Marketing is polarizing to two extremes: hyper-scalable, AI-driven digital content and deeply personal, analog experiences like pop-ups or community events. The middle ground—print, billboards, banner ads—is becoming obsolete.
In an AI-saturated world, real-life content is rare and valuable. The primary ROI of experiential marketing isn't just the event itself, but filming it to create a pipeline of authentic social media content that stands out.
CFOs and CEOs are noticing a major discrepancy: marketing ROI reports look positive while actual business results are soft. This is because legacy metrics from agencies justify spend on outdated channels, obscuring the lack of tangible impact.

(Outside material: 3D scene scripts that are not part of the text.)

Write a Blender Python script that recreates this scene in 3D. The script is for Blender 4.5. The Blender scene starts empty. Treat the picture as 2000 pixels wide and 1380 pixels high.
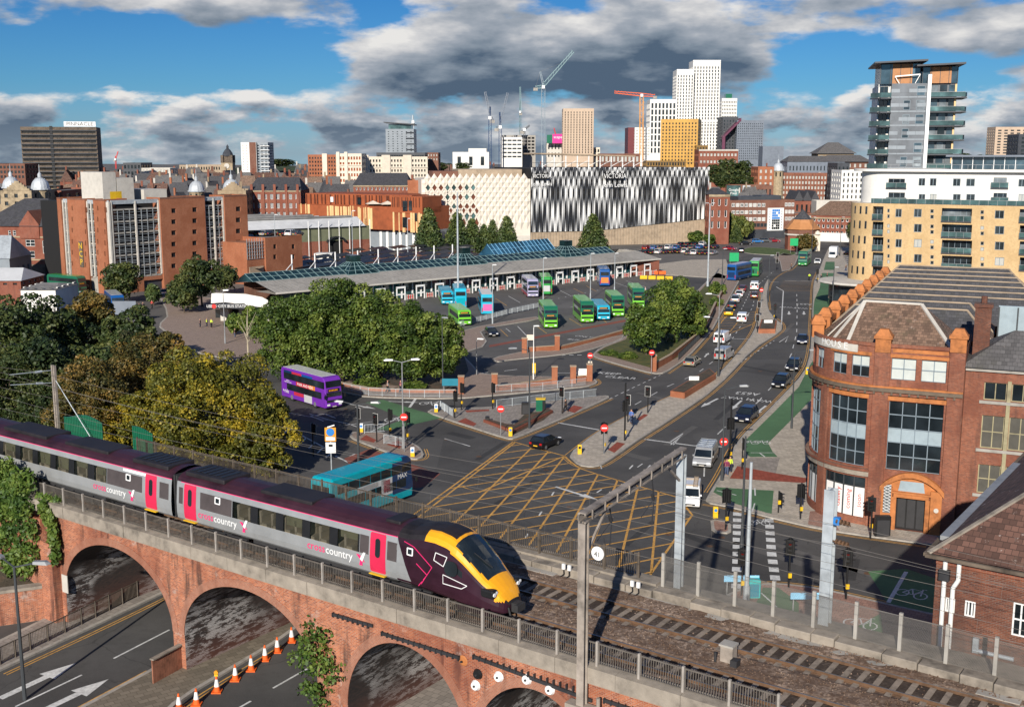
import bpy, bmesh, math, random
import numpy as np
from mathutils import Vector, Matrix
TR=Matrix.Translation; RO=Matrix.Rotation; PI=math.pi; sin=math.sin; cos=math.cos
R=math.radians; rnd=random.Random(7)
S=bpy.context.scene; COL=S.collection
# camera
CH=32.0; FPX=2200.0; TH=math.atan(390/FPX)
cam=bpy.data.cameras.new('camera'); cam.sensor_width=36; cam.lens=36*FPX/2000; cam.clip_end=20000; cam.clip_start=.5
camo=bpy.data.objects.new('camera',cam); COL.objects.link(camo)
camo.location=(0,0,CH); camo.rotation_euler=(PI/2-TH,0,0); S.camera=camo
# exposure, sun
S.view_settings.view_transform='Standard'; S.view_settings.look='None'; S.view_settings.gamma=1
S.view_settings.exposure=0.28
S.cycles.use_denoising=True; S.cycles.max_bounces=6; S.cycles.diffuse_bounces=2; S.cycles.glossy_bounces=3
S.cycles.transmission_bounces=4; S.cycles.transparent_max_bounces=12; S.cycles.caustics_reflective=False; S.cycles.caustics_refractive=False
S.cycles.sample_clamp_indirect=4
SUN_EL=24; SUN_AZ=math.atan2(-.24,-.97)   # the sun stands behind the camera, a little to the left
sl=bpy.data.lights.new('sun','SUN'); sl.energy=5.0; sl.angle=R(.5); sl.color=(1,.93,.82)
so=bpy.data.objects.new('sun',sl); COL.objects.link(so)
sd=Vector((sin(SUN_AZ)*cos(R(SUN_EL)),cos(SUN_AZ)*cos(R(SUN_EL)),sin(R(SUN_EL))))
so.rotation_euler=sd.to_track_quat('Z','Y').to_euler(); so.location=(-60,-120,120)
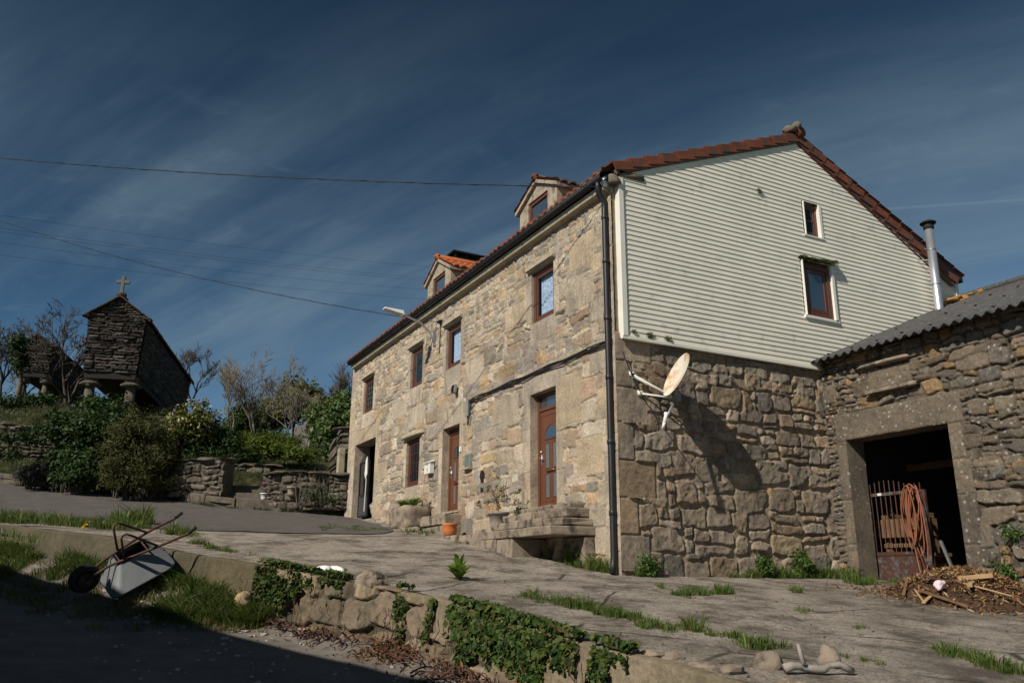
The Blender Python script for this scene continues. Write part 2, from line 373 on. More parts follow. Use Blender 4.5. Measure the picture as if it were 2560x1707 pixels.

The sensible "crawl, walk, run" approach to innovation is often weaponized as an excuse to never start. Executives, incentivized by legacy models, are scared of eventually having to "run" with a new initiative, so they use the framework to avoid taking the first "crawl" step.
Social media is dead; it has been replaced by "interest media." In this new paradigm, algorithms prioritize serving users content they are interested in, regardless of who they follow. This means content quality, not follower count, is the key to achieving organic reach.
The thesis "once a brand, always a brand" argues that companies like Crocs or Reebok, even after becoming irrelevant, retain latent brand equity. This name recognition provides a powerful foundation for a future comeback, meaning no brand is ever truly dead.
In modern marketing, the subjective opinion of any single person, regardless of expertise, is less valuable than real-world performance data. The optimal strategy is to deploy high volumes of creative and let organic reach metrics dictate which ideas get scaled.
As AI saturates digital life, its antithesis becomes more valuable. Gary Vaynerchuk coins the term "old school AI"—Analog and Intentional—to describe human-first actions like handwritten notes or personal gestures that create powerful, unscalable connections and stand out in a digital world.